Am I just blogging in this comment and asking more questions?

Actions speak louder than words is an old saying, and it seems to me that act of worship involves action if you are called to it. God deserves more than lip service.

Bill Samuel said...

One thing is clear. They weren't worshiping silence. Silence was not the point, but the means. What they were doing was opening themselves up to the Spirit of Christ. They were seeking to totally attentive by putting aside all distractions and simply waiting on the Lord.

Encounter with the living God changes us. So if we are not changed, we have not worshiped. Sometimes that change could lead us directly to some immediate action, but that isn't something to always expect.
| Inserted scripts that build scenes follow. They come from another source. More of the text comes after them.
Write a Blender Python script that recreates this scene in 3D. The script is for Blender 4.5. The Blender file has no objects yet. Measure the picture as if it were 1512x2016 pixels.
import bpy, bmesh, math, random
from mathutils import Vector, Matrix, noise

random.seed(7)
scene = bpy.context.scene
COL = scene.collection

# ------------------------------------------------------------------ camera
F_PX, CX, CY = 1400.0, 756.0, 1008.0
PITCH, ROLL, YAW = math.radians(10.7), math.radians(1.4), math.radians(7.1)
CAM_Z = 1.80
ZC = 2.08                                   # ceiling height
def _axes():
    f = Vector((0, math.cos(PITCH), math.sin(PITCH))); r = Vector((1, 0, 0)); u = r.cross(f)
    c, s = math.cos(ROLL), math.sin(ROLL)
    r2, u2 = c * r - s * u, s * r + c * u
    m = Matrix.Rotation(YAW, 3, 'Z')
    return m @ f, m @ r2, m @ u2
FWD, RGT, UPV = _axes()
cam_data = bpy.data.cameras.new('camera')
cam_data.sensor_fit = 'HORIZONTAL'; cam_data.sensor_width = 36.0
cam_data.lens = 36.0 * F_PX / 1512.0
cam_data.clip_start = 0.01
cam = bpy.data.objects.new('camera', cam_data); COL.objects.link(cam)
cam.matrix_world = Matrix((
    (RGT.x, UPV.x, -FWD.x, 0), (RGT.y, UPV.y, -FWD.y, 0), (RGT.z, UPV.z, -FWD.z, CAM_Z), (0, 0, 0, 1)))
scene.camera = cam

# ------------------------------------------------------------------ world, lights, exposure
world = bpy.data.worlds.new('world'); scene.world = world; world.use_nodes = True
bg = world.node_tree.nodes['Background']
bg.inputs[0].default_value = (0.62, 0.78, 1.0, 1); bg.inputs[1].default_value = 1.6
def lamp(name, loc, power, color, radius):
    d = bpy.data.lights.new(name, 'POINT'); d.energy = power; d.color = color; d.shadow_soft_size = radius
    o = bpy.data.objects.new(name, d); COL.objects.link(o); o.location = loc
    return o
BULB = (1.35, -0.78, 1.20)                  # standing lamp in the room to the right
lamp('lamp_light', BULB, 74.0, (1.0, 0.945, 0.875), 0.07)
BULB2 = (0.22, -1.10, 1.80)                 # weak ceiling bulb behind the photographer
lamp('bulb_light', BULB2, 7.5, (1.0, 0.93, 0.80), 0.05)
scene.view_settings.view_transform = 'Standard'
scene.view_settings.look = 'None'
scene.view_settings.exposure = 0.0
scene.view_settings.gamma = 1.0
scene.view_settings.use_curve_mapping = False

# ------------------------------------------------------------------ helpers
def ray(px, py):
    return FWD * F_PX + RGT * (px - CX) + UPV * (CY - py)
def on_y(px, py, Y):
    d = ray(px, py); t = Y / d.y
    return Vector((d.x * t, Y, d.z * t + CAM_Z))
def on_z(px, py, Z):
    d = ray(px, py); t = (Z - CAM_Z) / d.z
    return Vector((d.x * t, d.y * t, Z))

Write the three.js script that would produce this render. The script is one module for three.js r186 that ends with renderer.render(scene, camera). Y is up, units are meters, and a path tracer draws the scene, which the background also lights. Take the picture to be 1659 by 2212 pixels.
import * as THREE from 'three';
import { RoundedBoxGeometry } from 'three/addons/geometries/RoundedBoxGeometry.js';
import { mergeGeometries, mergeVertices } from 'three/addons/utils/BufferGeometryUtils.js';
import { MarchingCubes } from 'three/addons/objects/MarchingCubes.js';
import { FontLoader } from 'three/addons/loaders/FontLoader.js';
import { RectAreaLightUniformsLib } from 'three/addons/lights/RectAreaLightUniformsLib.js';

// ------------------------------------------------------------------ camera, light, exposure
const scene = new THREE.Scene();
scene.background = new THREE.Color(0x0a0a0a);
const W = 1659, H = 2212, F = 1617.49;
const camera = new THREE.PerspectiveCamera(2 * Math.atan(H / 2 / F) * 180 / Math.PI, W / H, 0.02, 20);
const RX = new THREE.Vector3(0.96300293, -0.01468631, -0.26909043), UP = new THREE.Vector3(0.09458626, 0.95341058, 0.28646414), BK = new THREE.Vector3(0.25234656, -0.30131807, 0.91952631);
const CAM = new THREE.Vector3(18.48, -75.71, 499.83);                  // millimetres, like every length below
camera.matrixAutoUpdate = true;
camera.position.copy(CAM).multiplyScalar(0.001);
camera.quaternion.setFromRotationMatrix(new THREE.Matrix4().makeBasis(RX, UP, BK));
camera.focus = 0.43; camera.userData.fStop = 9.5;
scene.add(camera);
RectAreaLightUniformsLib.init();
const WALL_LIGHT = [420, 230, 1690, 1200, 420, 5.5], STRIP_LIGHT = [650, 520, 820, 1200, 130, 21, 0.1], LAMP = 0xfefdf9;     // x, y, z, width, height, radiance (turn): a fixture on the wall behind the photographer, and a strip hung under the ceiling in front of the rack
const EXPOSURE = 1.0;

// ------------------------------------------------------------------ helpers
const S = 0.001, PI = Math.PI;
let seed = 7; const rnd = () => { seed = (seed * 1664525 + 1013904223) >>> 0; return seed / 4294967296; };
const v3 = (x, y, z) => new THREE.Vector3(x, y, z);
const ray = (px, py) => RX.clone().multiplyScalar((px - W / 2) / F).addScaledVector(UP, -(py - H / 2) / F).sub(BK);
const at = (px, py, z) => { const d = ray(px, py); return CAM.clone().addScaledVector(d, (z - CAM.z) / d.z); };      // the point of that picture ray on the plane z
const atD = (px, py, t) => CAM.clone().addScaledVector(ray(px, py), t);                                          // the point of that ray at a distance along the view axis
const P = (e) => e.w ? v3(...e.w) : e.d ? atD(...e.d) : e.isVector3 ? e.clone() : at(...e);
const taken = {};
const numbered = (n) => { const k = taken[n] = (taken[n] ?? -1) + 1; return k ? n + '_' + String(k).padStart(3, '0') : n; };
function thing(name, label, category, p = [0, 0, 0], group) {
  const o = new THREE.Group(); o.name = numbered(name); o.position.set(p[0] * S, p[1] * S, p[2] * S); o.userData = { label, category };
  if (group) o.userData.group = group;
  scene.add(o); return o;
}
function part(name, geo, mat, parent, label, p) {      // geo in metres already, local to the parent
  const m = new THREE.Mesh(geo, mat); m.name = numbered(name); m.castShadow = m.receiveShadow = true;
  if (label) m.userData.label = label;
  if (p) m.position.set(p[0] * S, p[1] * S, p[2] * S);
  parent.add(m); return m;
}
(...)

Laurie Chase Kruczek said...

This is fascinating... the post and the responses. I make attempts to do as much as I can environmentally, because it is necessary for this planet, and it is what God wants. That said, I take as much action as I can, at that moment, but I do not put my own life or the lives of others at immediate risk (jail, beatings, whatever). I am not George Fox, I am not Tom Fox, and I am certainly not Jesus Christ. I do what I can, when I can, and that is Quaker action in the modern world. I am doing my best and pray the Lord sees me through.